Methuselah Yates was ‘a perfect master of his craft’
The tomb of Methuselah Yates(Image: LancsLive)
In an unassuming graveyard just outside of Haslingden sits an ornate and adorable memorial to one of Lancashire’s most celebrated huntmen.
The tomb of Methuselah Yates at the church of St. Nicholas With St. John in Newchurch is a full sarcophagus with a carved sleeping hound resting on top of it in recognition of his hunting career.
The inscriptions read: ‘Sacred to the memory of OLD THU (METHUSALAH YATES) DIED 27TH FEBRUARY 1864. AGED 78 YEARS. He was a Huntsman of Harriers for 50 years, five and twenty of which were by the Rossendale Hunt’ and ‘Erected by the members of the Rossendale Hunt’.
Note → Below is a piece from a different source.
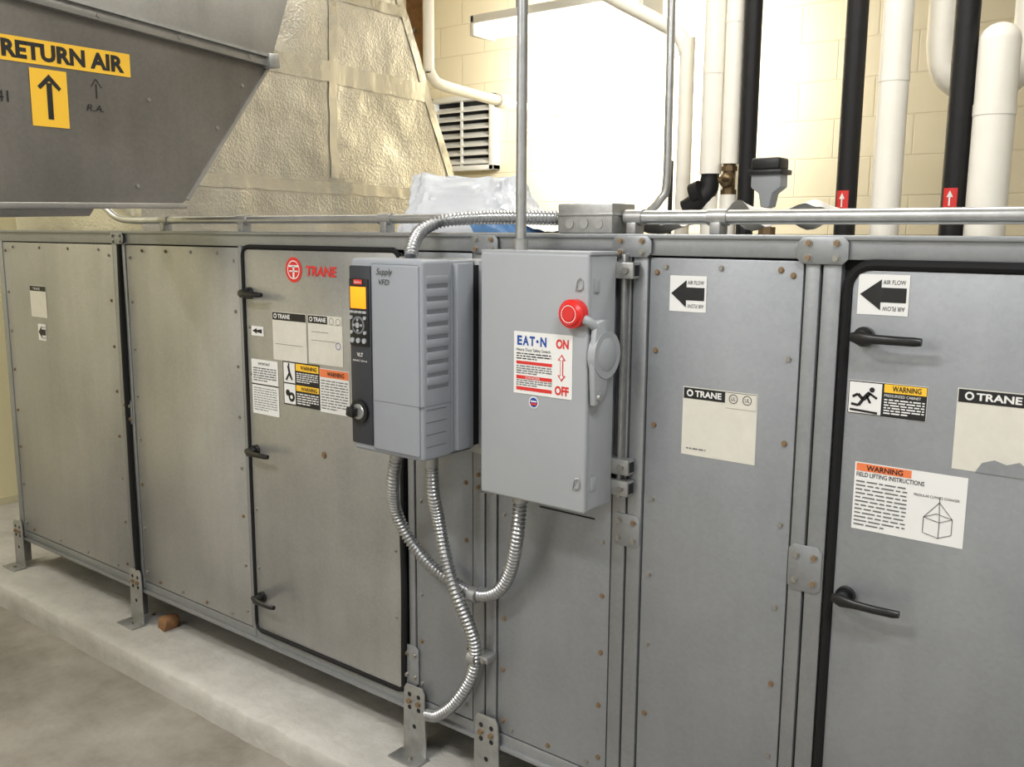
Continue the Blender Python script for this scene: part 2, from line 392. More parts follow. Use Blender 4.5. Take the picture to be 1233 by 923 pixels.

Methuselah had been Huntsman to the Newchurch Harriers for upwards of 40 years, and his obituary in 1864 recognised him as a ‘perfect master of his craft’.
The tomb of Methuselah Yates
Known as ‘Old Thew’ he was Master of the Rossendale Hunt for 25 years, and died in 1864 aged 78.
In 2017 Gillian Mackillop presented a painting of Higher Clough Bottom Farm, which now lies under Clough Bottom Reservoir, to the Whitaker Museum. The farm was destroyed to make way for the reservoir in the late 19th century, but the painting, which dates from some years later in 1910, had remained in Gillian’s family.
The painting came into the possession of Gillian’s father Terry Hey, 89, in the 1980s. Born in Waterfoot, he is the great, great-grandson of Methuselah Yates who appears in two portraits held by the Whitaker.
Higher Clough Bottom Farm was the home of John Brown, whose son (also John) would go on to marry Methuselah Yates’s granddaughter Hannah – and then her sister Martha Ann after Hannah’s death.
Jackie Williams, left, director of the Whitaker museum and gallery receiving a picture of Higher Clough Bottom Farm from Gillian Mackillop next to a painting of Methuselah Yates
Mrs Mackillop added: “I got in touch with the museum and said ‘would you be interested in this painting?’ and they thought it would sit very beautifully with this collection and they loved the story, and the connection with Methusaleh Yates.
“He was very well known at the time, there are two large oil paintings of him in the Whitaker museum.
“It was full circle for me really, it was very nice that I could return the painting to where I thought it belonged as part of a historical collection.”
Terry Hey at the tomb of his great-great grandfather Methuselah Yates, Master of the Rossendale Hunt, who is buried in Newchurch
Methuselah’s sarcophagus was Grade II* listed in 2003. Historic England’s listing states: “Dated 1864. Ashlar. Moulded pedestal on base has austere block on top with inscription panels to side and deeply cut relief lunettes on ends carved with trophies of objects of the chase.
“Lying on top is a particularly well-sculpted harrier hound. The austere base enhances the lifelike quality of the animal.”